Plenty of American cruise ships and private craft have visited New Zealand's fair shores, though, but the New Zealand authorities assume that they are not nuclear-powered or armed.

The Rainbow Warrior Affair

In 1985, two DGSE4 agents by the names of Alain Marfart and Dominique Prieur slipped into the New Zealand and, using a Zodiac inflatable dinghy, somehow planted a bomb on the Greenpeace ship Rainbow Warrior as it lay in dock in Auckland Harbour. The ship was preparing to lead a protest against French nuclear testing at Mururoa Atoll in the Pacific Ocean, an event which the French were apparently keen to prevent. The bomb exploded, sank the ship, and killed a Greenpeace photographer. After the event, Alain and Dominique toured New Zealand, masquerading as a French honeymoon couple. However, the New Zealand Police, in a moment of perspicacity, spotted them as phonies and dragged them in to face justice.

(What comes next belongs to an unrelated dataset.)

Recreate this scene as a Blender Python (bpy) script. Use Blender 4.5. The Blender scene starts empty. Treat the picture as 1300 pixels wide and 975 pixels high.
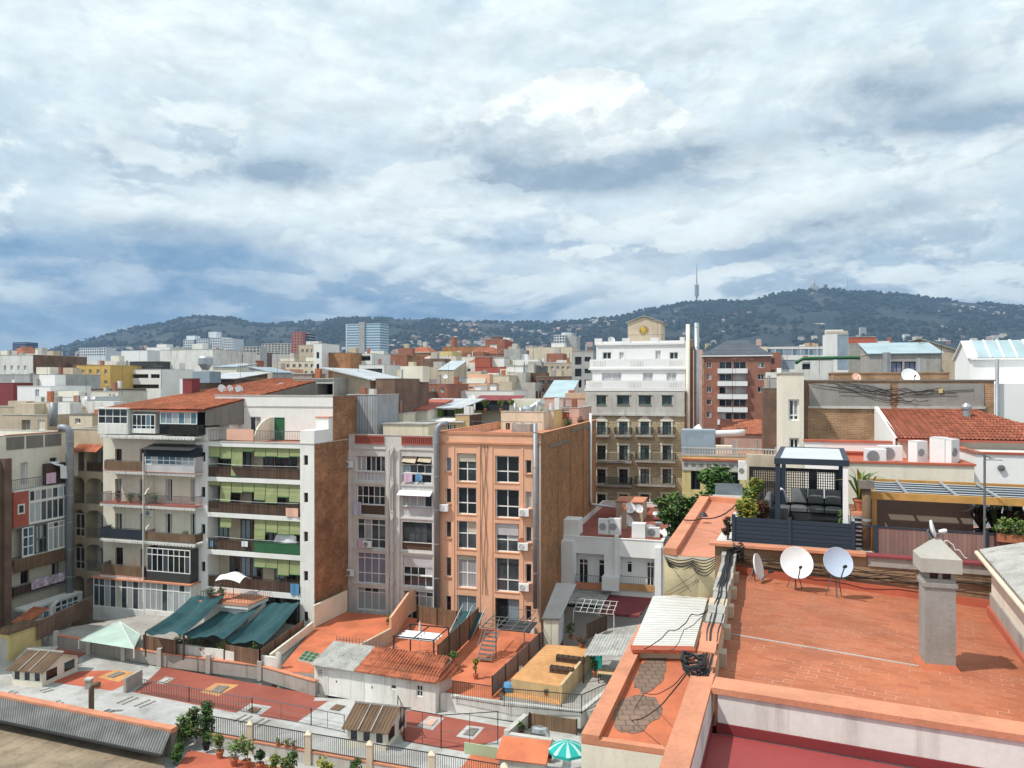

The wheels of international diplomacy turned around, the French made various thinly-veiled threats to New Zealand's trade access to the EEC, and New Zealand had to give the agents back to serve French justice. The agents received only a mild rebuke.

The French continued to test weapons of mass destruction in the Pacific, and Greenpeace and New Zealand continued to protest against them doing this. After a few more years of thumbing their nose at world opinion, the French finally got bored with playing with bombs, and went off for coffee and croissants back in Paris.

Today the political status quo which exists is that New Zealand is officially nuclear-free. Unfortunately, radiation levels are still rapidly rising, due to a worsening hole in the ozone layer over Antarctica which appears every spring.

1The Labour Party was elected to government in 1984 partly on an anti-nuclear or environmental platform2The Cold War was then in its ultimate stage of development under the stewardship of President Ronald Reagan.3Thus saving a lot of local apprehension about how New Zealand would fare in a global nuclear conflict by reducing its significance as a target.4French secret service.